It’s hard to believe this year’s Dev-Jam is half over. After months of planning it seems to go by so fast.
One of the goals I had this week was to understand more about the OpenNMS Documentation Project. For years I’ve been saying that OpenNMS documentation sucks like most open source projects, but I can’t say that any more. It has actually become quite mature. There is a detailed installation guide, a users guide, and administrators guide and a guide for developers. Each release the docs are compiled right alongside the code, and it even rates its own section on the new website.
It’s written in AsciiDoc, and all of the documentation is version controlled and kept in git.
Ronny Trommer is one of the leads on the documentation project, and I asked him to spend some time with me to explain how everything is organized.
Of the four main guides, the installation guide is almost complete. Everything else is constantly improving, with the user guide aimed at people working through the GUI and the administration guide is more focused on configuration. For example, the discussion of the path outage feature is in the users guide but how to turn it on is in the admin guide.
There is even something for everyone in the developers guide (I am the first to state I am not a developer). One section details the style rules for documentation, in great detail. For example, in order to manage changes, each sentence should be on a single line. That way a small change to, say, a misspelled word, doesn’t cause a huge diff. Also, we are limited as to the types of images we can display, so people are encouraged to upload the raw “source” image as well as an exported one to save time in the future should someone want to edit it.
It is really well done and now I’m eager to start contributing.
Speaking of well done, Jonathan has figured out what is keeping OpenNMS from using the latest version of OTRS (and he’s sent a patch over to them) and Jesse showed me some amazing work he’s done on the Minion code.

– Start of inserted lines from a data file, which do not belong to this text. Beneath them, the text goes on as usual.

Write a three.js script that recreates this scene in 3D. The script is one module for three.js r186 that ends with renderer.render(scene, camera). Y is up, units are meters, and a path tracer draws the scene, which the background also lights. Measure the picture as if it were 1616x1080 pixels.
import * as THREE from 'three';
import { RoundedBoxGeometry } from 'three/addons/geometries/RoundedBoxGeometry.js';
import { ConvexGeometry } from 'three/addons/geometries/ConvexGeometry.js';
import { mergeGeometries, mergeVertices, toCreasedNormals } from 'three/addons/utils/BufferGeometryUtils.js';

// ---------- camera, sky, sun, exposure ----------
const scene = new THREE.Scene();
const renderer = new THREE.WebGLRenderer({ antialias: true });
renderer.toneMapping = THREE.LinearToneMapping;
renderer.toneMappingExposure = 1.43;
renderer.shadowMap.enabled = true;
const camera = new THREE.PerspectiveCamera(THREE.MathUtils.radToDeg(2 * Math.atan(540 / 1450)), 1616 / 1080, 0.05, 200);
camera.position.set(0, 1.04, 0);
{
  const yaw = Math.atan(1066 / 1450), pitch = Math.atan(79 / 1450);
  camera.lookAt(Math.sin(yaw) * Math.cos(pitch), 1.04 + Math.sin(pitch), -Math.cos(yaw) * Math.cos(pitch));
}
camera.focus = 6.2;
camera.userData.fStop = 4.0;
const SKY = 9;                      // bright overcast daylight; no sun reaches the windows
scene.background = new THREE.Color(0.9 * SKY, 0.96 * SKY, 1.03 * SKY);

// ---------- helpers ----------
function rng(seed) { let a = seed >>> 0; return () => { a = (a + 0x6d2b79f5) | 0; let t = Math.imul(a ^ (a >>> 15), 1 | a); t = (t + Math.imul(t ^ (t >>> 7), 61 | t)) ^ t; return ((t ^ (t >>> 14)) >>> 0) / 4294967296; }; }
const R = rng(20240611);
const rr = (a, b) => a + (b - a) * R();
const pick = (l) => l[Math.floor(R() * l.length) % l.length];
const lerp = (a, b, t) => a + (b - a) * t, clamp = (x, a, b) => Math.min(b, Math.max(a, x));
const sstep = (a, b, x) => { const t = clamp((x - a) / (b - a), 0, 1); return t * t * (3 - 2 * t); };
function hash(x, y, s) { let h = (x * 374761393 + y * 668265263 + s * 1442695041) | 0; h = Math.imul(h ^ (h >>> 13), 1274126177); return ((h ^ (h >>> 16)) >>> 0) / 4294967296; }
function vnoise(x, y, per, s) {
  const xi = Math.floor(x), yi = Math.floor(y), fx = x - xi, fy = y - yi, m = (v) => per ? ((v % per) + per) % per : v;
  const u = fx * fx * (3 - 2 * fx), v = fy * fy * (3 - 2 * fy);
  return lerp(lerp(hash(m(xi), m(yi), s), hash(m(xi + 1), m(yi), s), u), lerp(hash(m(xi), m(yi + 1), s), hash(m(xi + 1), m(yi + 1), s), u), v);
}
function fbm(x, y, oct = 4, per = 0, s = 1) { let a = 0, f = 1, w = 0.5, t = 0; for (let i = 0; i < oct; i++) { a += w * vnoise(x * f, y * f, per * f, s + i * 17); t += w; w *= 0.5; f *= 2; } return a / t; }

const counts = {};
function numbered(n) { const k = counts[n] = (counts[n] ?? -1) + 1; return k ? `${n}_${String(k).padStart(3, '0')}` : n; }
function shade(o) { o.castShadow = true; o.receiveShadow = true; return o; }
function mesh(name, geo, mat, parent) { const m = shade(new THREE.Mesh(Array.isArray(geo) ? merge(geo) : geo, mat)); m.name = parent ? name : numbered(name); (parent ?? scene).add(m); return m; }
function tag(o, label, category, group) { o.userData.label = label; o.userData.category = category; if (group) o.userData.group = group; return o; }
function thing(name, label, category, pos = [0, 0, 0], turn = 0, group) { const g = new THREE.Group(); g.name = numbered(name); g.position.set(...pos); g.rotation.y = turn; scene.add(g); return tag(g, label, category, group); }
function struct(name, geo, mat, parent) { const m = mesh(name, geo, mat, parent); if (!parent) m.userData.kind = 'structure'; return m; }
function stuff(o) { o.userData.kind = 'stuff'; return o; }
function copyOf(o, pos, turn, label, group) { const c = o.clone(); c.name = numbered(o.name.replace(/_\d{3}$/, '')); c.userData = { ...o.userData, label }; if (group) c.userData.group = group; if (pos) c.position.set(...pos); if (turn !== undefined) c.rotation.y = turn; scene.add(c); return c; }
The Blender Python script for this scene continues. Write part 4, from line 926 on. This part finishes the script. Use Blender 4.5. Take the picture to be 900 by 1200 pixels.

We’ve been struggling to figure out how to implement the Minion code since we want to be able to run it on tiny machines like the Raspberry Pi, but since OpenNMS is written in Java there is a lot of overhead to using that language on these smaller systems. He re-wrote it in Go and then uploaded it to a device on my home network. At only 5.6MB it’s tiny, and yet it was able to do discovery as well as data collection (including NRTG). Sheer awesomeness.
Wednesday was also Twins night.
For several years now we’ve been going as a group to see the Minnesota Twins baseball team play at Target Field. It’s a lot of fun, although this year the Germans decided that they’d had enough of baseball and spent the time wandering around downtown Minneapolis.
At first I thought they had the right idea, as the Braves went up 4 to 0 in the first and by the top of the fourth were leading 7 to 0. However, the Twins rallied and made it interesting, although they did end up losing 9 to 7.
Our seats were out in left field, ‘natch.